The reason we can't convince you of this, is because you did not GO to X; the majority of kids that attend X do NOT even play a sport-- and the vast majority do NOT go to X for athletics-- they go for academics FAR more often than for athletics. When I was there, the ONLY kids in the school who EXPRESSLY came to X for the athletics were the swimmers. X was mediocre in football then, and Moeller dominated the sport at the time (along with Princeton).

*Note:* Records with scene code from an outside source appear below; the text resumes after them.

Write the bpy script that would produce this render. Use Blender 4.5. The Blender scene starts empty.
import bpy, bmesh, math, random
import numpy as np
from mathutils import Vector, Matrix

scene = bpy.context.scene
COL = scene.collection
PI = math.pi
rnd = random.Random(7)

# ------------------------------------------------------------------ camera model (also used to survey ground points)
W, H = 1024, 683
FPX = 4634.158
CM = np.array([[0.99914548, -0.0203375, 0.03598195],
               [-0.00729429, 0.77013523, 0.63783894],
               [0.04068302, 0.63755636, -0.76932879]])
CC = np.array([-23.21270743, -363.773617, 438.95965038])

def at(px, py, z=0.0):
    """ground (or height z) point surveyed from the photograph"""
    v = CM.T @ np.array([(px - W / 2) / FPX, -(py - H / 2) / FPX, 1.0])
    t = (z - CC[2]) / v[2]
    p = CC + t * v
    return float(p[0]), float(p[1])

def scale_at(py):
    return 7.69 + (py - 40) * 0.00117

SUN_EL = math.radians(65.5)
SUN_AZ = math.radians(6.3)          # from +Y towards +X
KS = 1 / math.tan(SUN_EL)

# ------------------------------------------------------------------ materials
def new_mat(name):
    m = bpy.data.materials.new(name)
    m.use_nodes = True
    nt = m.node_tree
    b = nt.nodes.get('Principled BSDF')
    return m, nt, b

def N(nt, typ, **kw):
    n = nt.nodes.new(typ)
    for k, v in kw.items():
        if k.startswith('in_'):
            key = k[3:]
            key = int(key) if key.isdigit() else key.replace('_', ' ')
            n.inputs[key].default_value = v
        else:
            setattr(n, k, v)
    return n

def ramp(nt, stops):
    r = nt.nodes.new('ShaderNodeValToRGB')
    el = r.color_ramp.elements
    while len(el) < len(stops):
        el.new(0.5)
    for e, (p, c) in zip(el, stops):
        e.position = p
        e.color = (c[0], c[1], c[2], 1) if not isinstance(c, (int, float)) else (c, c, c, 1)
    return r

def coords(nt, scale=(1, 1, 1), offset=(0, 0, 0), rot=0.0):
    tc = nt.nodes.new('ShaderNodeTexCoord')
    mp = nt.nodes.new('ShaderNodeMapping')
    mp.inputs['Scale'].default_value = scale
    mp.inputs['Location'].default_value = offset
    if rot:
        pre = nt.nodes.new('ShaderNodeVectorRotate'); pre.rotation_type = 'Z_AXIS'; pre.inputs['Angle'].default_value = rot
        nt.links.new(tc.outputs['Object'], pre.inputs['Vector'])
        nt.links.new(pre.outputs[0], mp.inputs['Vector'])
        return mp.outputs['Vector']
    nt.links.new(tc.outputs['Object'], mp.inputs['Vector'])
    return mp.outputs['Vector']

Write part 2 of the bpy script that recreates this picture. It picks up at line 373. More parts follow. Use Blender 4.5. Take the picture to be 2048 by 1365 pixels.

Even today, with ~120+ kids on the X varsity football team, that STILL means that less than 1 out of every 6 kids (with 750 in the combined junior and senior classes at X) is playing varsity football-- and 5 out of 6 are NOT. Add in the other kids playing golf (less than 10), soccer (~20), cross-country (~20?), and that's about 170 kids (i.e.- far less 1 in 4) are even playing a fall sport.
The numbers don't change much when you consider winter and spring sports-- especially when you consider that many of the same kids are playing those other sports, while many non-athletes are playing NONE: basketball (~12), swimming/diving (~30?), wrestling (~20), bowling (~8?), hockey (~20?)-- that's another 90 kids-- with many of them already counted once for a fall sport (e.g.- QB McCaughey in hockey), so probably less than 50 additional new kids; then baseball (~20), track/field (~30?), lacrosse (~30?), tennis (~10), volleyball (~20?), rugby (~40?)-- that's 150 more-- but with probably only ~70 new kids, since the same kids who play fall and winter sports tend to make up those spring sports (e.g.- QB McCaughey in baseball, RB Vrsanksy in lacrosse).
Even if every one of those kids only played a single sport, at MOST, you'd have 170+90+150= 410 total, but the real total is probably more like 170+50+70= 290 kids playing sports of the 750 kids in the junior and senior classes-- meaning, again, well less than HALF of all X students play a sport.